In the great worldwide blogosphere this past week, I have found several high profile bloggers providing links to a curious article (click on this post's title for a link to that article) written by a former journalist for the London Independent (who is now plugging his new book) about cooking with recipes & how they doom us to failure. I will not name the author because I do not wish to promote his book. Said bloggers seem to agree with this writer/recent culinary school grad; and his new found disdain for the recipe as a means of providing useful information to the cook.
He states quite bluntly that recipes don't work & tells us his woeful tales of failure after failure while faithfully following the precise directions of every renown cookbook he owned and has now tossed in the trash.
Shame on him!!!
All I can say is that cooking was obviously not this man's passion nor was it a hobby he practiced with any frequency until he realized he could get a book deal out of it.
If it were he would have implicitly understood the relationship between the cook and the recipe. Recipes can provide a point of departure. A place to begin the odyssey. An organizational tool. A record of progress. A diary.
Cooking requires some intuition, the ability to improvise & adjust, a good memory, the understanding of technique and a whole lotta something more.
Recipes are a road map to a new place. They guide, they don't drive. They don't buy your car. They can't teach you to drive it, make sure you filled the tank, kicked the tires, had a recent tune-up, can read road signs or break for animals.
Because I am of the school of philosophy whose credo is "If it ain't broke don't fix it!", I will take an excerpt from the beautifully written and absolutely essential book, The Elements of Cooking by Michael Ruhlman, which should be required reading by anyone who professes an interest in the culinary arts or just plain cookery, baby.
His definition of the recipe is so eloquently described here that there is no improving on it &, by itself, offers a rebuttal to those who would claim that the recipe as such is a waste of time.
Here it is on page 200:
"Recipes are not assembly manuals. You can't use them the way you use instructions to put together your grill or rec room Ping-Pong table. Recipes are guides and suggestions for a process that is infinitely nuanced. Recipes are sheet music. A Bach cello suite can be performed at a beginner's level or given extraordinary interpretation by Yo-Yo Ma ----same notes/ingredients, vastly different outcomes.
How to use a good recipe: First read it and think about it. Cook it in your mind... try to know the outcome before you begin. Read a recipe all the way through...... Taking a few minutes to read a recipe, acting out each step in your mind as you do, will save you time & prevent errors. Measure out or prep all your ingredients before you begin..... If you're unsure about an instruction, use your common sense.....
How to perfect a good recipe: Do it over again. And again. Pay attention. Do it again. That's what chef's do. Often great cooking is simply the result of having done it over and over and over while paying attention. Great cooking is as much about sheer repetition as it is about natural skill or culinary knowledge."

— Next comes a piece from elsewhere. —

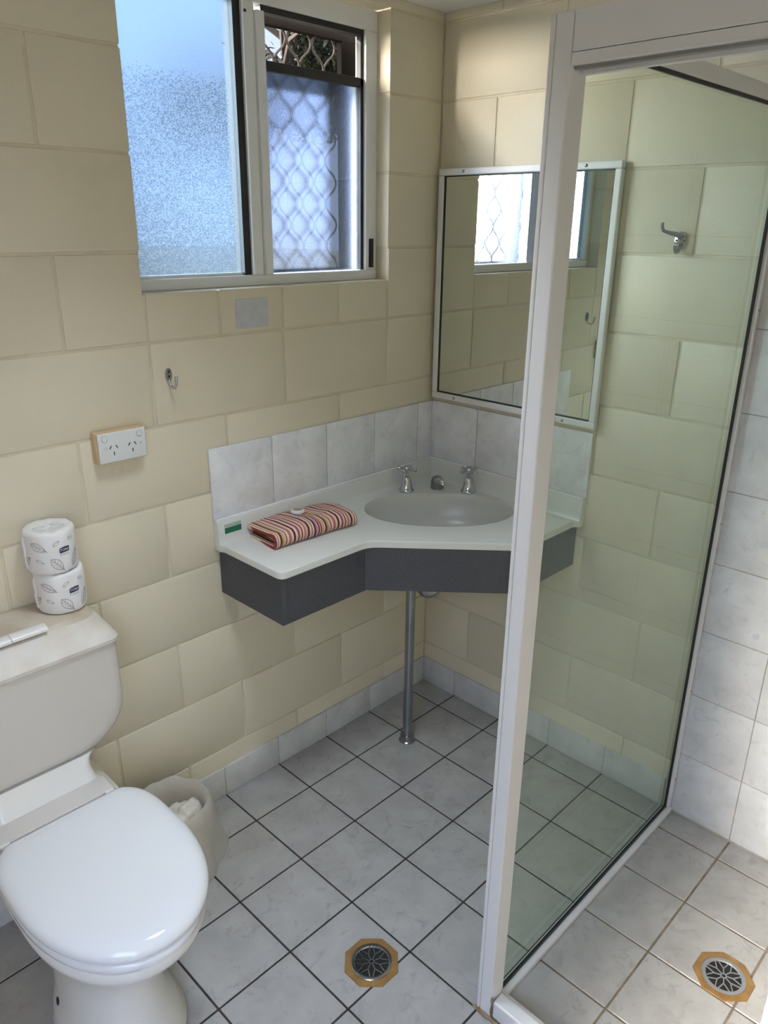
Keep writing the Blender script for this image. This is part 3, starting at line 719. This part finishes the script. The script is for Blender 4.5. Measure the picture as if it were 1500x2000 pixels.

Take that snarky pretenders!
There's a great saying in golf that is very un-P.C. but true nonetheless, "It ain't the arrows, it's the Indian!". It's true in golf and it's true in cooking. There are good recipes and there are bad recipes but it's up to the individual cook to make that proverbial pot of broth taste good.
By the way, how about Michael Ruhlman? The man is a genius with his economy of words on a subject that someone could pontificate on endlessly! He's written classic books with and about some of the greatest chefs of our time.
Buy his book if you care about cooking.